DALLAS (CBS 11 NEWS) - A Dallas County commissioner is taking issue with Sheriff Lupe Valdez regarding the race of a deputy she has promoted to her command staff.  Captain Jason Hartgraves is being promoted to chief, and the move will leave only one African-American on the sheriff's command staff.  Commissioner John Wiley Price found fault with that.

There's been an informal agreement for decades to have two African-Americans on the command staff.  But when Cheryl Wilson, who is African-American, left to head the Lancaster Police Department, the sheriff promoted Hartgraves, a white male, to her staff.

Price called Sheriff Valdez's decision "an avoidable miscalculation," and that she had forsaken a voting community that helps keep her in office.

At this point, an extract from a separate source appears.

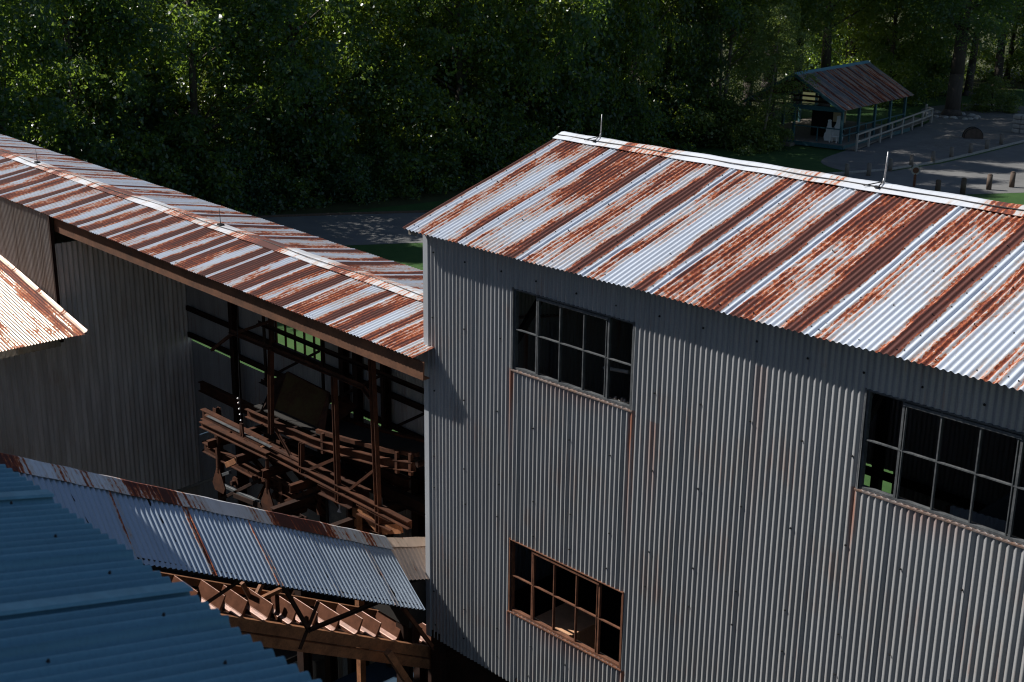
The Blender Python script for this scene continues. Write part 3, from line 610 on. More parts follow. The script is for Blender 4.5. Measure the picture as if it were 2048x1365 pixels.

"Without the African-American community---for which she has forsaken today---she would never have had the privilege of sporting the stars and chevrons of the uniform that she wears daily," said Price.

Both the sheriff and the man she promoted, Captain Hartgraves, looked on as Price and the head of the mostly-black Dallas County Peace Officers Association criticized her choice. "The signal that I get from the sheriff is we can hire as many blacks as we want, but we can't occupy the high position," Lt. Frederick Robinson told the court.

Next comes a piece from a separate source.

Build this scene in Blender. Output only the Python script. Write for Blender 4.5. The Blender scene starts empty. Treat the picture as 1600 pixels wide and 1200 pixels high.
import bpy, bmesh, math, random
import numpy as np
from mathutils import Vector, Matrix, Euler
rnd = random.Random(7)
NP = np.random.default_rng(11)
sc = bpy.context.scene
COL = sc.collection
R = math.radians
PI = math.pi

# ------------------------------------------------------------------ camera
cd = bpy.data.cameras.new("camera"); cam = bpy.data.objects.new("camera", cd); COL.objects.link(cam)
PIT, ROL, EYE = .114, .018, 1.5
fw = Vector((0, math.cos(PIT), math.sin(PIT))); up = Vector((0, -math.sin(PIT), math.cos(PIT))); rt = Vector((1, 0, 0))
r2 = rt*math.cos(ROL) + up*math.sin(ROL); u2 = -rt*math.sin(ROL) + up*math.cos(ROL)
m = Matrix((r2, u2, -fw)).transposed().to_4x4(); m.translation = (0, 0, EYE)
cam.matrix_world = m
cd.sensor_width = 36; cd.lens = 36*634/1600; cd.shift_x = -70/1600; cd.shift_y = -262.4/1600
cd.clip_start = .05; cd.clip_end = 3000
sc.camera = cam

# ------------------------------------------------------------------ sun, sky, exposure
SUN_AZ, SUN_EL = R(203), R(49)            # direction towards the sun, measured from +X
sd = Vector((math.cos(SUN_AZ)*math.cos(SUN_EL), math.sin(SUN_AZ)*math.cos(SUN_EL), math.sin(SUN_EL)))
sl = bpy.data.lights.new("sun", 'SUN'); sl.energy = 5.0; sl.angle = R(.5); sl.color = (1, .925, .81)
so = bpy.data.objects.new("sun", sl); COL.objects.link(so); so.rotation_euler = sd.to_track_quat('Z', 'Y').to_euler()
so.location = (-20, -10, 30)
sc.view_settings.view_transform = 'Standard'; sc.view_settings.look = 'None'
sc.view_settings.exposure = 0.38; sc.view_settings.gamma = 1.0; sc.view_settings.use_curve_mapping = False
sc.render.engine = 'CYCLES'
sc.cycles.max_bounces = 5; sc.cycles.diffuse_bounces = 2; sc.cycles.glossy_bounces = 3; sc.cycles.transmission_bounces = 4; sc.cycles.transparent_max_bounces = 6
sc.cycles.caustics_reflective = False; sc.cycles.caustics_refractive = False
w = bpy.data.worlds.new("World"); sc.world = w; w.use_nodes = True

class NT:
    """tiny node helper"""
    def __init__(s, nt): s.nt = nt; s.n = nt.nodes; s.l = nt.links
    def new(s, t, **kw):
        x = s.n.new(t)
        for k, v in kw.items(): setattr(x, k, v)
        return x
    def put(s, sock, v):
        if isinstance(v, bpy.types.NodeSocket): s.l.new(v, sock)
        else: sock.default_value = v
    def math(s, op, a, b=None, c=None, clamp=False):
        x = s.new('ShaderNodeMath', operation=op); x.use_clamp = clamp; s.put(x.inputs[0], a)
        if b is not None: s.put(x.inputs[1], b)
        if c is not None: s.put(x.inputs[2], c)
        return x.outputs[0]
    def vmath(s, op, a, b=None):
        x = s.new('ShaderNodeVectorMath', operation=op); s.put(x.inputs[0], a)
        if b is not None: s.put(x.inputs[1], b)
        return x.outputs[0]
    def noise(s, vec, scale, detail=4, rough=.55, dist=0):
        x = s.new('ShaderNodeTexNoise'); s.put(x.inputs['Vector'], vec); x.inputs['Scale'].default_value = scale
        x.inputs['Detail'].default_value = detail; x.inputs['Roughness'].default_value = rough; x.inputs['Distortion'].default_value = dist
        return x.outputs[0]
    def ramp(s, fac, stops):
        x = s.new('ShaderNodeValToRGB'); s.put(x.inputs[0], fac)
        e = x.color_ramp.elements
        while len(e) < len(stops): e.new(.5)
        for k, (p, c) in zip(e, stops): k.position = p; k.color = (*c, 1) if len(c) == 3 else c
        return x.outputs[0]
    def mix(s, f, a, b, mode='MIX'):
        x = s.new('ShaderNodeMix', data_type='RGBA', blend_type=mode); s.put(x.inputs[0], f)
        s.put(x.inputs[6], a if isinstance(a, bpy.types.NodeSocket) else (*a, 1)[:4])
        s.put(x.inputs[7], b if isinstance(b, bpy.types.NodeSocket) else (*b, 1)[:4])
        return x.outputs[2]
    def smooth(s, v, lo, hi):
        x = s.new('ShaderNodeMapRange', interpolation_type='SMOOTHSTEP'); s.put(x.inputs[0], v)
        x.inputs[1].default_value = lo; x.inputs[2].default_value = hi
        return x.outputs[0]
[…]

Price continued, "There are a number of individuals who are both academically credentialed and have served in this department with distinction, who are similar or equally---or maybe even superiorly---qualified."

Price cast the only dissenting vote when commissioners accepted the choice.  Technically, they have no say in the sheriff's command staff personnel decisions.  Sheriff Valdez expressed disappointment in Price's move.  "Of course it hurts me personally, we have the same goals, we're just taking different routes."

Valdez argues the pool of African-American candidates is smaller because most are detention service officers... uniformed but unarmed jailers whose career paths are limited pretty much to detention services.

Valdez wants to see more of them as licensed, sworn officers in the deputy ranks so she can promote from there.  "And I will continue to work with Commissioner to achieve what's best for the department," Valdez said.

"I don't want to go down the road she's going," Price responded.  He said it's not about race or Hartgraves' qualifications, it's that the sheriff's actions speak louder than words. "It's one thing to profess one thing, your performance says everything; that's within her purview."

With Hartgraves' promotion, Sheriff Valdez's seven-member command staff will have one African-American, two Hispanics, and four White members.